A well-done excoriation of the philanthropy ruse (of which "effective [sic] altruism" provides the latest rationalization):
[B]illionaires, remember, exist at our collective pleasure. If enough of us decided to, we could enact labor, tax, antitrust and regulatory policies to make it hard for anyone to amass that much wealth while so many beg for scraps. It is not only the vast political power of billionaires that keeps us keeping them around, it’s also the popular embrace of certain myths — about the generosity, the genius, the renegade spirit, the above-it-ness of billionaires, to name a few….
[T]he money Mr. Bezos is now so magnanimously distributing was made through his dehumanizing labor practices, his tax avoidance, his influence peddling, his monopolistic power and other tactics that make him a cause of the problems of modern American life rather than a swashbuckling solution….Mega-philanthropists of his ilk tend to give through foundations, which they establish in ways that save them an immense amount in taxes, sometimes merely by moving the money from one of their own accounts to another. Giving will also burnish Mr. Bezos’s reputation, in that way preserving and protecting his opportunity to earn yet more money — and to do more social damage.
And it will increase his already gigantic power over public life. For plutocrats like Mr. Bezos, that may be the biggest payoff of all. Their wealth is so vast that by distributing even a small fraction of it, they skew the public agenda toward the kind of social change they can stomach — the kind that doesn’t threaten them or their class. Shortly before his big announcement, Mr. Bezos gave Dolly Parton a $100 million “Courage and Civility Award” to spend on her chosen causes. Ms. Parton is indeed courageous and civil, but so are the workers fighting to unionize Amazon facilities, and I don’t see anyone offering them nine-digit thank-you bonuses….

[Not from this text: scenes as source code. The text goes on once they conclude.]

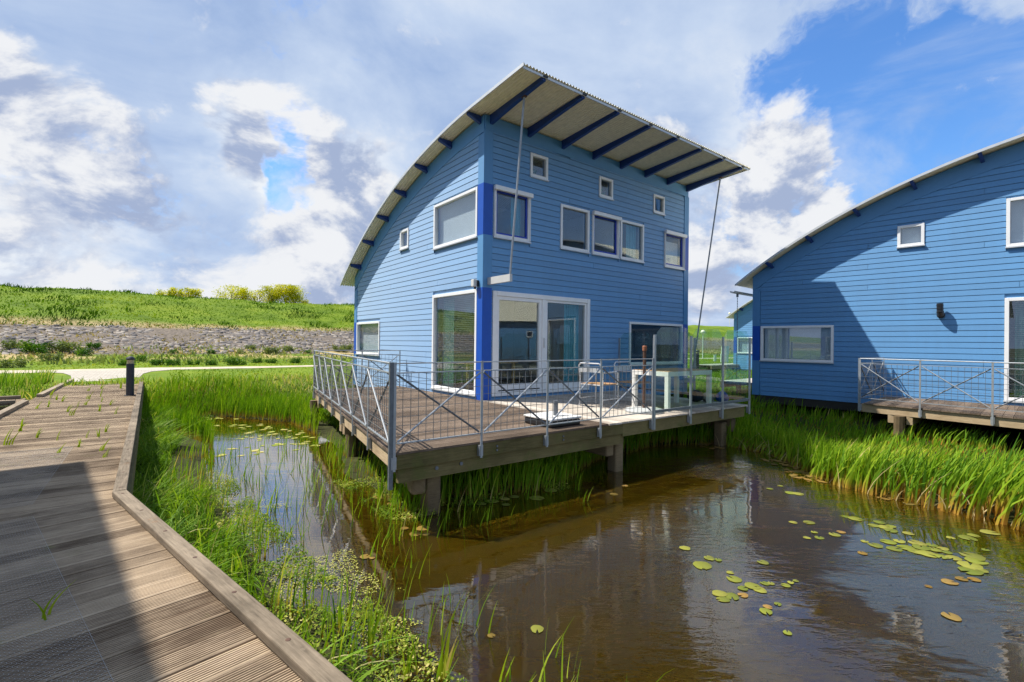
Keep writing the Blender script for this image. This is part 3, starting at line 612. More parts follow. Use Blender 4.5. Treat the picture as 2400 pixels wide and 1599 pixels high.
def build_house(label):
    h = thing('house', label, 'house', A1, TH1)
    gt_ = lambda y: RZ(y) - .34 - .012 * y
    siding(h, 'gable_boards', MG, .192, 7.215, WIN_G, gt_)
    siding(h, 'front_boards', MF, .205, 7.195, WIN_F, lambda x: Z(4.44))
    siding(h, 'back_boards', MBk, .2, 7.2, WIN_B, lambda x: RZ(HD) - .15)
    siding(h, 'side_boards', MR, .2, 7.2, {}, gt_)
    ins = lambda y: RZ(y) - .012
    backing(h, 'wall', MG, .0, HD, WIN_G, ins, -.012, -.13, MT['siding']); backing(h, 'wall', MF, .0, HW, WIN_F, None, -.012, -.13, MT['siding'])
    backing(h, 'wall', MBk, .0, HW, WIN_B, None, -.012, -.13, MT['siding']); backing(h, 'wall', MR, .0, HD, {}, ins, -.012, -.13, MT['siding'])
    backing(h, 'lining', MG, .0, HD, WIN_G, ins, -.132, -.15, MT['room']); backing(h, 'lining', MF, .0, HW, WIN_F, None, -.132, -.15, MT['room'])
    # curved verge boards and the frieze under the front eave
    for mp in (MG, MR):
        m_ = MB(); ys = np.linspace(.0, HD, 40)
        for y0, y1 in zip(ys, ys[1:]):
            m_.hexa([mp(y0, -.005, gt_(y0) - .02), mp(y1, -.005, gt_(y1) - .02), mp(y1, .026, gt_(y1) - .02), mp(y0, .026, gt_(y0) - .02), mp(y0, -.005, ins(y0)), mp(y1, -.005, ins(y1)), mp(y1, .026, ins(y1)), mp(y0, .026, ins(y0))])
        m_.build('verge_board', MT['panel'], h)
    m_ = MB(); rect_box(m_, MF, .0, HW, -.005, .024, Z(4.44), RZ(0) - .01); m_.build('frieze_board', MT['panel'], h)
    # corner panels with royal blue bands
    def corner(mp, a0, a1, bands, ztop):
        zs = [BASE]
        for b0, b1 in bands: zs += [Z(b0), Z(b1)]
        zs.append(ztop)
        for i, (za, zb_) in enumerate(zip(zs, zs[1:])):
            if zb_ - za < .01: continue
            m_ = MB(); rect_box(m_, mp, a0, a1, -.005, .030 if i % 2 == 0 else .033, za, zb_)
            m_.build('blue_band' if i % 2 else 'corner_panel', MT['royal' if i % 2 else 'panel'], h)
    bb = [(-1.43, 1.149), (2.254, 3.324)]
    corner(MG, -.0285, .185, bb, RZ(0) - .40); corner(MF, -.027, .2, bb, Z(4.435))
    corner(MF, 7.2, 7.427, [(-.56, .61), (2.24, 3.26)], Z(4.435)); corner(MG, 7.225, 7.438, [(-.41, .61)], Z(1.66))
    corner(MR, -.027, .2, [], RZ(0) - .40); corner(MR, 7.2, 7.438, [], Z(1.66)); corner(MBk, -.027, .2, [], RZ(HD) - .02); corner(MBk, 7.2, 7.427, [], RZ(HD) - .02)
    # windows
    D_ = {}
    for k, r in WIN_G.items(): D_[k] = window(h, MG, r, .062 if k != 'g_low' else .07)
    for k, r in WIN_F.items():
        if k == 'door': continue
        D_[k] = window(h, MF, r, .062, sash=k in ('f_ur', 'f_ul', 't2'), shutter=k in ('f_ur', 'f_ul', 't2'))
    for k, r in WIN_B.items(): window(h, MBk, r, .055)
    venetian(D_['g_up'], MG, .27, 2.04, Z(2.32), Z(3.24), -.11, .03, 1.0); venetian(D_['g_low'], MG, .26, 2.05, Z(-1.03), Z(1.06), -.11, .042, .25)
    curtain(D_['g_low'], MG, 1.5, 1.98, Z(-1.05), Z(1.06), -.22, MT['curtain_g']); venetian(D_['g_ll'], MG, 5.42, 7.13, Z(-.33), Z(.53), -.11, .03, .9)
    m_ = MB(); rect_box(m_, MG, 5.40, 7.15, -.25, -.24, Z(-.38), Z(.57)); m_.build('blind', MT['curtain_g'], D_['g_ll'])
    venetian(D_['f_ur'], MF, 6.34, 7.08, Z(2.33), Z(3.0), -.11, .026, 1.2); curtain(D_['t3'], MF, 4.80, 5.2, Z(2.26), Z(3.25), -.2, MT['curtain']); curtain(D_['f_ul'], MF, .85, 1.12, Z(2.3), Z(3.25), -.2, MT['curtain'])
    m_ = MB(); rect_box(m_, MG, 3.55, 3.94, -.13, -.12, Z(2.54), Z(2.98)); m_.build('blind', MT['blind'], D_['g_small'])
    # sliding door: fixed leaf, sliding leaf, roller box
    x0, x1, z0, z1 = WIN_F['door']; m_ = MB(); ring(m_, MF, (x0, x1, Z(z0), Z(z1)), .10, -.06, .042)
    rect_box(m_, MF, 1.62, 1.74, -.06, .036, Z(z0) + .1, Z(z1) - .1); d = m_.build('sliding_door', MT['white'], h); bv = d.modifiers.new('bevel', 'BEVEL'); bv.width = .005; bv.segments = 1
    m_ = MB(); ring(m_, MF, (.337, 1.617, Z(z0) + .103, Z(z1) - .103), .075, -.05, .015, wb=.14); m_.build('door_leaf', MT['white'], d)
    m_ = MB(); ring(m_, MF, (1.743, 3.078, Z(z0) + .103, Z(z1) - .103), .05, -.05, .012, wb=.10); m_.build('door_leaf', MT['white'], d)
    m_ = MB(); rect_box(m_, MF, .41, 1.545, -.030, -.022, Z(z0) + .24, Z(z1) - .175); m_.build('pane', MT['glass'], d)
    m_ = MB(); rect_box(m_, MF, 1.79, 3.03, -.030, -.022, Z(z0) + .20, Z(z1) - .15); m_.build('pane', MT['glass'], d)
    m_ = MB(); rect_box(m_, MF, .41, 1.56, .016, .034, Z(z0) + .104, Z(z0) + .125); m_.build('door_rail', MT['black'], d)
    m_ = MB(); rect_box(m_, MF, 1.655, 1.675, .037, .07, Z(-.1), Z(.12)); m_.build('handle', MT['alu'], d)
    curtain(d, MF, 2.55, 3.05, Z(z0) + .08, Z(z1) - .08, -.24, MT['curtain'])
    # rooms
    m_ = MB(); m_.box(.16, HW - .16, .16, HD - .16, FLOOR - .08, FLOOR - .005); m_.build('room_floor', MT['roomfloor'], h)
    m_ = MB(); m_.box(.16, HW - .16, .16, HD - .16, Z(1.55), Z(1.80)); m_.build('room_floor', MT['room'], h)
    m_ = MB(); m_.box(4.25, 4.35, .2, HD - .2, FLOOR, Z(1.54)); m_.box(.2, 4.24, 4.4, 4.5, FLOOR, Z(1.54)); m_.box(4.36, HW - .2, 3.9, 4.0, FLOOR, Z(1.54)); m_.build('partition', MT['room'], h)
    m_ = MB(); m_.box(2.02, 2.1, .2, 5.4, Z(1.81), Z(3.5)); m_.box(4.26, 4.3, .2, 5.0, Z(1.81), Z(3.6)); m_.box(2.11, 4.25, 3.0, 3.1, Z(1.81), Z(3.9)); m_.box(4.31, HW - .2, 2.8, 2.9, Z(1.81), Z(3.9)); m_.build('partition', MT['room'], h)
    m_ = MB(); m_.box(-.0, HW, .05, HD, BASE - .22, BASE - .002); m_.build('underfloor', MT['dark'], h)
    for px, py in ((.35, .5), (3.7, .5), (7.0, .5), (.35, 3.6), (3.7, 3.6), (7.0, 3.6), (.40, 6.78), (3.7, 6.78), (7.0, 6.78)):
        m_ = MB(); m_.box(px - .11, px + .11, py - .11, py + .11, -.7, BASE - .2, rng.random()); m_.build('pile', MT['pile'], h)
    # roof: corrugated sheet bent over the arc
    XL, XR, YF, YB = -.375, 7.67, -1.75, 7.82
    ys = np.concatenate([np.linspace(YF, 0, 8)[:-1], np.linspace(0, YB, 34)]); nx = 106 * 6; xs = np.linspace(XL, XR, nx + 1)
    zz = np.array([RZ(y) for y in ys]) + .028; wave = .017 * np.cos(xs / .076 * 2 * math.pi)
    VX, VY = np.meshgrid(xs, ys, indexing='ij'); VZ = zz[None, :] + wave[:, None]; ii = np.arange((nx + 1) * len(ys)).reshape(nx + 1, len(ys))
    Fq = np.stack([ii[:-1, :-1], ii[1:, :-1], ii[1:, 1:], ii[:-1, 1:]], -1).reshape(-1, 4)
    ro = npmesh('roof', np.stack([VX, VY, VZ], -1).reshape(-1, 3), Fq, MT['roof'], parent=h, smooth=True)
    for xa in (XL - .012, XR):
        m_ = MB()
        for y0, y1 in zip(ys, ys[1:]):
            m_.hexa([(xa, y0, RZ(y0) - .01), (xa, y1, RZ(y1) - .01), (xa + .012, y1, RZ(y1) - .01), (xa + .012, y0, RZ(y0) - .01), (xa, y0, RZ(y0) + .05), (xa, y1, RZ(y1) + .05), (xa + .012, y1, RZ(y1) + .05), (xa + .012, y0, RZ(y0) + .05)])
        m_.build('roof_trim', MT['alu'], ro)
    m_ = MB(); m_.box(XL + .01, XR - .01, YF + .03, YF + .05, RZ(YF) - .035, RZ(YF) + .012); m_.build('roof_trim', MT['alu'], ro)
    for i, x in enumerate((.15, 1.17, 2.21, 3.26, 4.29, 5.32, 6.34, 7.32)):
        m_ = MB(); yy = np.linspace(-.0, YF + .06, 9)
        for y0, y1 in zip(yy, yy[1:]):
            dpt = lambda y: .065 + .115 * max(0, 1 + y / 1.64) ** 1.3
            m_.hexa([(x - .04, y0, RZ(y0) - dpt(y0)), (x + .04, y0, RZ(y0) - dpt(y0)), (x + .04, y1, RZ(y1) - dpt(y1)), (x - .04, y1, RZ(y1) - dpt(y1)), (x - .04, y0, RZ(y0) + .012), (x + .04, y0, RZ(y0) + .012), (x + .04, y1, RZ(y1) + .012), (x - .04, y1, RZ(y1) + .012)])
        m_.build('rafter', MT['navy'], ro)
        m_ = MB(); m_.box(x - .05, x + .05, YF + .012, YF + .028, RZ(YF) - .03, RZ(YF) + .0); m_.build('clip', MT['black'], ro)
    for y in (.14, 1.34, 2.52, 3.70, 4.85, 5.94, 6.96):
        sl_ = (RZ(y + .05) - RZ(y - .05)) / .1; n_ = Vector((0, -sl_, 1)).normalized(); tt = Vector((0, 1, sl_)).normalized()
        for xa, xb in ((-.028, XL + .03), (HW + .028, XR - .02)):
            top_ = Vector((0, y, RZ(y) + .01)); m_ = MB(); w_ = tt * .035
            pa = [Vector((xa, 0, 0)) + top_ - w_, Vector((xa, 0, 0)) + top_ + w_, Vector((xb, 0, 0)) + top_ + w_, Vector((xb, 0, 0)) + top_ - w_]
            lo = [pa[0] - n_ * .17, pa[1] - n_ * .17, pa[2] - n_ * .055, pa[3] - n_ * .055]
            m_.hexa(lo + pa); m_.build('purlin_end', MT['navy'], ro)
    return h
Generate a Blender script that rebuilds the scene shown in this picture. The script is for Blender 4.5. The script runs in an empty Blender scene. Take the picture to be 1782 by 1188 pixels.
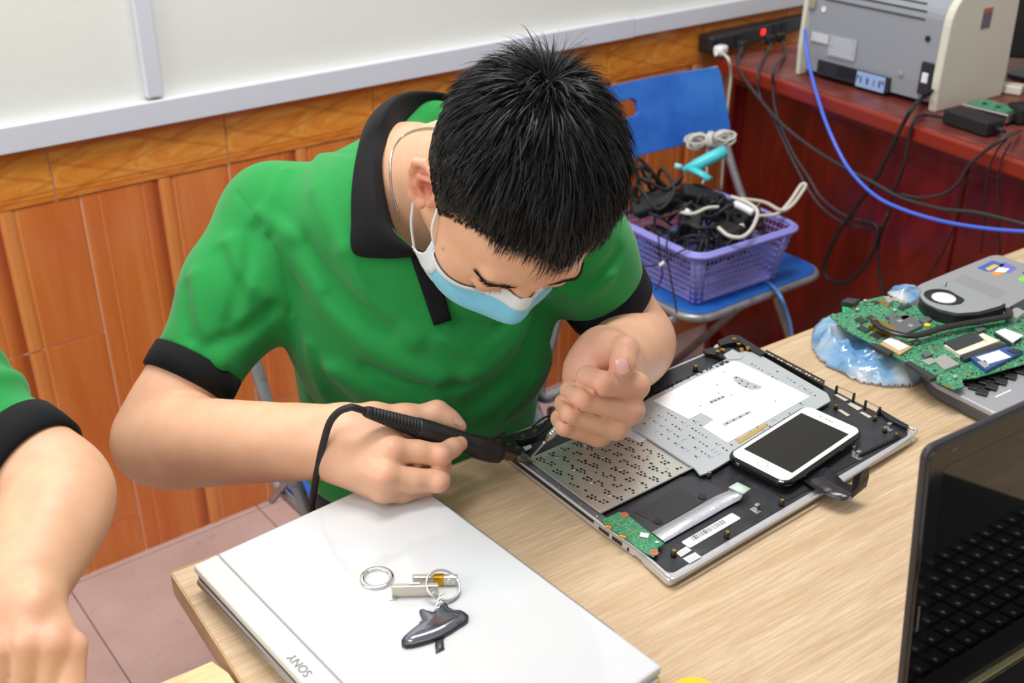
import bpy, bmesh, math, random
import numpy as np
from mathutils import Vector, Matrix, noise
from mathutils.bvhtree import BVHTree
import openvdb

random.seed(7)
rng = np.random.default_rng(7)
SC = bpy.context.scene
COL = SC.collection
PI = math.pi

# ------------------------------------------------------------------ camera
F_PX, CX, CY = 1913.0, 891.0, 594.0
CAM = np.array([0.0, 0.0, 1.40])
_dn = np.array([-21.0, 3606.0, F_PX]); _dn /= np.linalg.norm(_dn)
_up = -_dn
_h = np.array([0, 0, 1.0]) - _up[2] * _up; _h /= np.linalg.norm(_h)
_r = np.cross(_dn, _h)
if _r[0] < 0: _r = -_r
_az = math.radians(54.9)
_X = math.sin(_az) * _r + math.cos(_az) * _h
_Y = -math.cos(_az) * _r + math.sin(_az) * _h
RW = np.array([_X, _Y, _up])            # camera axes (right, down, forward) -> world
cam_data = bpy.data.cameras.new('camera')
cam_data.sensor_width = 36.0
cam_data.lens = F_PX / 1782.0 * 36.0
cam_data.clip_start = 0.05
cam = bpy.data.objects.new('camera', cam_data); COL.objects.link(cam)
M = Matrix.Identity(4)
for i in range(3):
    M[i][0] = RW[i][0]; M[i][1] = -RW[i][1]; M[i][2] = -RW[i][2]; M[i][3] = CAM[i]
cam.matrix_world = M
SC.camera = cam
cam_data.dof.use_dof = True
cam_data.dof.focus_distance = 1.08
cam_data.dof.aperture_fstop = 7.5

# ------------------------------------------------------------------ light
SC.view_settings.view_transform = 'Standard'
SC.view_settings.look = 'None'
SC.view_settings.gamma = 1.0
SC.view_settings.use_curve_mapping = False
SC.view_settings.exposure = 0.14
world = bpy.data.worlds.new('world'); SC.world = world
world.use_nodes = True
world.node_tree.nodes['Background'].inputs[0].default_value = (1.0, 0.99, 0.97, 1)
world.node_tree.nodes['Background'].inputs[1].default_value = 0.50

def area_light(name, loc, target, sx, sy, power, col=(1, 1, 1)):
    l = bpy.data.lights.new(name, 'AREA'); l.shape = 'RECTANGLE'
    l.size = sx; l.size_y = sy; l.energy = power; l.color = col
    o = bpy.data.objects.new(name, l); COL.objects.link(o)
    o.location = loc
    o.rotation_euler = (Vector(target) - Vector(loc)).to_track_quat('-Z', 'Y').to_euler()
    return o
area_light('ceiling_lamp_light', (0.7, 1.0, 2.9), (0.7, 0.95, 0), 1.3, 0.45, 40, (1, 0.985, 0.96))
area_light('ceiling_lamp_light', (-0.6, 0.5, 2.9), (-0.3, 0.6, 0), 1.3, 0.5, 8, (1, 0.99, 0.97))
area_light('window_daylight', (-1.9, 0.9, 2.0), (0.8, 1.2, 0.8), 1.4, 1.6, 26, (0.96, 0.98, 1.0))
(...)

Just minutes after his philanthropy announcement on CNN, news broke that Amazon would be laying off thousands of workers, reminding everyone of what was really going on….The system that treats human beings as disposable commodities upholds and reproduces itself by sprinkling some fairy dust and hoping that we will forget the injustice that paid for it….
Mr. Bankman-Fried [of FTX crypto-currency infamy] embodies another pretension of plutocratic benevolence: that of the renegade, the people’s billionaire. Like many others, he hawked cryptocurrency as a fight against the establishment, against the big banks, against the powers that be, man. He has said his work was motivated by the ideals of effective altruism, a trendy school of thought that encourages people to go out and make as big a heap of money as they can so that they can use it to heal the world. But, as he admitted in an interview this week with Kelsey Piper of Vox, Mr. Bankman-Fried’s claims about the ethical nature of his pursuit were an example of “this dumb game we woke Westerners play where we say all the right shibboleths and so everyone likes us.”